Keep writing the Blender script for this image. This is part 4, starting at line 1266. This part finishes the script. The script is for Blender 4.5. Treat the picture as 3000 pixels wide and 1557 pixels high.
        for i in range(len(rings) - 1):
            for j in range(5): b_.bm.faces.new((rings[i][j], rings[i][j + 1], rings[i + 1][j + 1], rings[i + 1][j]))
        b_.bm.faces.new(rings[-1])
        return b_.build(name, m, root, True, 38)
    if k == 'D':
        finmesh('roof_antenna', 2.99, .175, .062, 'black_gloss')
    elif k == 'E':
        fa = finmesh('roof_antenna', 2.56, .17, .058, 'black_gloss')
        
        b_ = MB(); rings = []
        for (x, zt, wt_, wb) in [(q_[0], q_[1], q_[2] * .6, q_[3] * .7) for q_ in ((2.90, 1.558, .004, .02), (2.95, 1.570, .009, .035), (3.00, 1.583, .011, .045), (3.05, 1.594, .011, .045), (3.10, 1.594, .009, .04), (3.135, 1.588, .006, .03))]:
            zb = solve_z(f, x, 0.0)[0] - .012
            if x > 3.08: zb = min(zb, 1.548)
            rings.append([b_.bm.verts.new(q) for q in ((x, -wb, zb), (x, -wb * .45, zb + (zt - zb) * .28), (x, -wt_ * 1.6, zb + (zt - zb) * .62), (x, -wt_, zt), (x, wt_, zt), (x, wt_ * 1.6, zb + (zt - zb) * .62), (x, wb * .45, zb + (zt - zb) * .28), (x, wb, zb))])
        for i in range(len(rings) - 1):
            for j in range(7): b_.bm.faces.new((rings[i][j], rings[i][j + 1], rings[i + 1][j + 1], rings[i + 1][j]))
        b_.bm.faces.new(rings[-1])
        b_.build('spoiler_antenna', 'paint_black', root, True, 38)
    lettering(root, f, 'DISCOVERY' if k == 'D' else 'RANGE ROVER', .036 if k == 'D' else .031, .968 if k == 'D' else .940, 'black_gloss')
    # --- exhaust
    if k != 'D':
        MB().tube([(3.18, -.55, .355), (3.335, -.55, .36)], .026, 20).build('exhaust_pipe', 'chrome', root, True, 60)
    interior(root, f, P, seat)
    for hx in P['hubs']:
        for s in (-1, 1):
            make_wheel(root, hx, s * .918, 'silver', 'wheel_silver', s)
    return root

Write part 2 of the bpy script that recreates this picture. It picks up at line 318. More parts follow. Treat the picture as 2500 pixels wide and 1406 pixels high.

.....

### EXERCISE DETAILS
Extract from the material all lines containing the string "Treat".

### COMPLETE OUTPUT
Keep writing the Blender script for this image. This is part 4, starting at line 1266. This part finishes the script. The script is for Blender 4.5. Treat the picture as 3000 pixels wide and 1557 pixels high.
Write part 2 of the bpy script that recreates this picture. It picks up at line 318. More parts follow. Treat the picture as 2500 pixels wide and 1406 pixels high.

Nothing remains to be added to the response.